Coast Guard endures heavy case load

ALAMEDA, Calif. – Due to the harsh winds the Bay Area experienced on Saturday, U.S. Coast Guard Station San Francisco underwent an extensive caseload.

On Saturday …

A Coast Guard 41-foot rescue boat, from Station San Francisco, recovered three people from an overturned catamaran near Yerba Beuna Island at approximately 11:15 a.m.

Station San Francisco responded to a vessel taking on water off of Brook Island in the Richmond Marina. Once on scene the crew of the 41-foot rescue boat assessed that the water was too shallow to assist the vessel taking on water. The Coast Guard Cutter Sockeye, an 87-foot patrol boat, then deployed its small boat to recover the people in distress.
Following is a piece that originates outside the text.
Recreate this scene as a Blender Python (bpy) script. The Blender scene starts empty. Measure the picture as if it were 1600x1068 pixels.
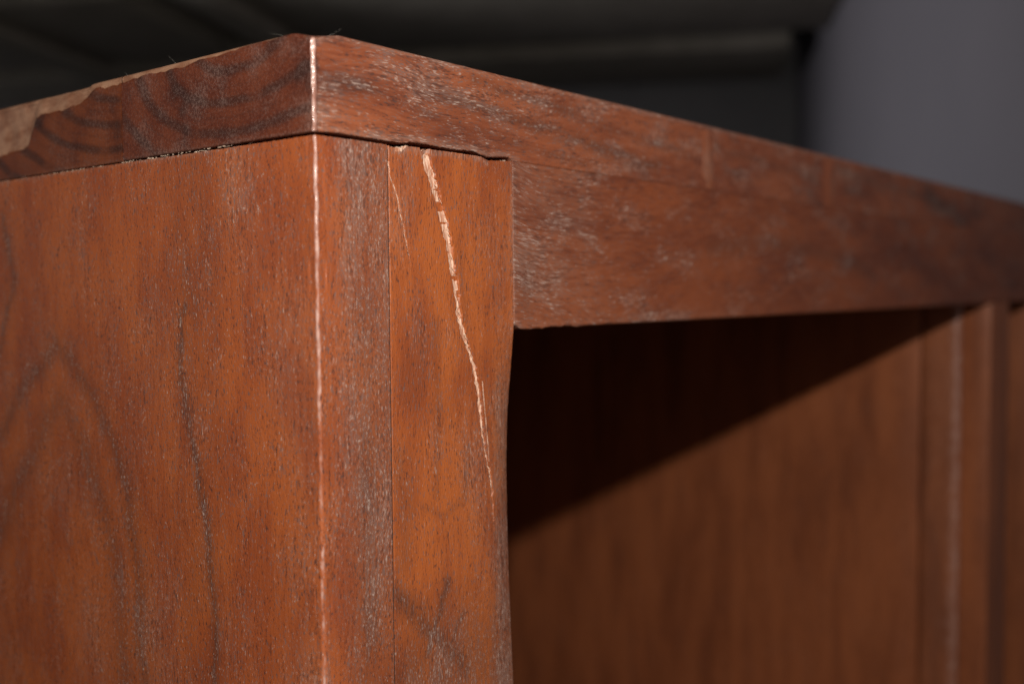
import bpy, math, random
import numpy as np
from mathutils import Matrix

scene = bpy.context.scene
col = scene.collection
random.seed(4)

# ------------------------------------------------------------------ camera
cam_d = bpy.data.cameras.new("camera")
cam = bpy.data.objects.new("camera", cam_d)
col.objects.link(cam)
CAM = (-0.28113, -0.3298, -0.10455)
r_, u_, f_ = (0.62778, -0.77835, -0.00775), (0.04467, 0.02608, 0.99866), (0.77711, 0.62729, -0.05114)
cam.matrix_world = Matrix(((r_[0], u_[0], -f_[0], CAM[0]), (r_[1], u_[1], -f_[1], CAM[1]),
                           (r_[2], u_[2], -f_[2], CAM[2]), (0, 0, 0, 1)))
cam_d.sensor_width = 36.0
cam_d.lens = 1612.223 / 1600 * 36
cam_d.clip_start = 0.01
cam_d.clip_end = 100
cam_d.dof.use_dof = True
cam_d.dof.focus_distance = 0.482
cam_d.dof.aperture_fstop = 4.2
cam_d.dof.aperture_blades = 9
scene.camera = cam

# ------------------------------------------------------------------ light
world = bpy.data.worlds.new("World")
scene.world = world
world.use_nodes = True
bg = world.node_tree.nodes["Background"]
bg.inputs[0].default_value = (0.95, 0.93, 1.0, 1)
bg.inputs[1].default_value = 0.115


def lamp(name, kind, loc, energy, color, **kw):
    d = bpy.data.lights.new(name, kind)
    d.energy = energy
    d.color = color
    for k, v in kw.items():
        setattr(d, k, v)
    o = bpy.data.objects.new(name, d)
    o.location = loc
    col.objects.link(o)
    return o


# hard key light in front of the corner, a little above the top
key = lamp("key_lamp", "POINT", (-0.48, -0.50, 0.147), 46, (1.0, 0.93, 0.84), shadow_soft_size=0.012)

vs = scene.view_settings
vs.view_transform = 'Standard'
vs.look = 'None'
vs.exposure = 0
vs.gamma = 1
vs.use_curve_mapping = False
scene.cycles.use_denoising = True
scene.cycles.adaptive_threshold = 0.02
scene.cycles.max_bounces = 4
scene.cycles.diffuse_bounces = 2
scene.cycles.glossy_bounces = 2
scene.cycles.transmission_bounces = 0

FLOOR = -1.05


# ------------------------------------------------------------------ shader helper
class S:
    """a shader socket with arithmetic"""
    nt = None

    def __init__(self, sock):
        self.s = sock

    @staticmethod
    def node(kind, **kw):
        n = S.nt.nodes.new(kind)
        for k, v in kw.items():
            setattr(n, k, v)
        return n

    @staticmethod
    def put(inp, v):
        if isinstance(v, S):
            S.nt.links.new(v.s, inp)
        else:
            inp.default_value = v

    @staticmethod
    def math(op, *a):
        n = S.node("ShaderNodeMath", operation=op)
        for i, v in enumerate(a):
            S.put(n.inputs[i], v)
        return S(n.outputs[0])

    def __add__(s, o): return S.math('ADD', s, o)
    __radd__ = __add__
    def __sub__(s, o): return S.math('SUBTRACT', s, o)
    def __rsub__(s, o): return S.math('SUBTRACT', o, s)
    def __mul__(s, o): return S.math('MULTIPLY', s, o)
    __rmul__ = __mul__
    def __truediv__(s, o): return S.math('DIVIDE', s, o)
    def abs(s): return S.math('ABSOLUTE', s)
    def sqrt(s): return S.math('SQRT', s)
    def sin(s): return S.math('SINE', s)
    def max(s, o): return S.math('MAXIMUM', s, o)
    def min(s, o): return S.math('MINIMUM', s, o)


def ss(x, a, b, lo=0.0, hi=1.0):
    """smooth step, a -> lo, b -> hi"""
    n = S.node("ShaderNodeMapRange", interpolation_type='SMOOTHSTEP')
    S.put(n.inputs[0], x)
    for i, v in zip((1, 2, 3, 4), (a, b, lo, hi)):
        S.put(n.inputs[i], v)
    return S(n.outputs[0])


def vec(x, y, z):
    n = S.node("ShaderNodeCombineXYZ")
    for i, v in enumerate((x, y, z)):
        S.put(n.inputs[i], v)
    return S(n.outputs[0])


def noise(v, scale=1.0, detail=2.0, rough=0.5, dist=0.0):
    n = S.node("ShaderNodeTexNoise")
    S.put(n.inputs["Vector"], v)
    n.inputs["Scale"].default_value = scale
    n.inputs["Detail"].default_value = detail
    n.inputs["Roughness"].default_value = rough
    n.inputs["Distortion"].default_value = dist
    return S(n.outputs[0])


def mix(f, a, b):
    n = S.node("ShaderNodeMix", data_type='RGBA')
    S.put(n.inputs[0], f)
    for i, v in ((6, a), (7, b)):
        S.put(n.inputs[i], v if isinstance(v, S) else (*v, 1))
    return S(n.outputs[2])


def attr(name):
    return S(S.node("ShaderNodeAttribute", attribute_name=name).outputs["Fac"])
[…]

The Coast Guard Auxiliary responded to a windsurfer in distress off of Coyote Point, after the windsurfer sustained a broken mast and sail and experienced trouble getting back to shore. Another windsurfer was able to assist. Both made it back to shore safely.

A 26-foot cabin cruiser with eight people on board ran aground in the Oakland estuary. A Coast Guard 41-foot rescue boat, from Station San Francisco, was deployed to assist the vessel. When the rescue boat arrived, the vessel in distress was already being assisted by another vessel and being towed to Grand Harbor Marina.

The Coast Guard received a report of an overturned sailing vessel off of Alameda Point, near the former Naval air station. A 41-foot rescue boat, from Station San Francisco, assisted the sailing vessel and recovered three people resting on top of the overturned boat. The crew of the sailing vessel was taken back to Station San Francisco and treated for mild hypothermia.

The Coast Guard recommends all boaters check the weather conditions before going out on the water, as well as always wearing a lifejacket while on board a vessel. Be sure to file a float plan before going out on the water, which will notify friends and family of your intended actions and return times while boating.

The Coast Guard also recommends all boaters have an Electronic Position Indicating Radio Beacon (EPIRB) on board their vessels. An EPIRB provides assistance to a boater in distress. The EPIRB, once activated, will provide a near accurate satellite transmission of your location in the water to the Coast Guard.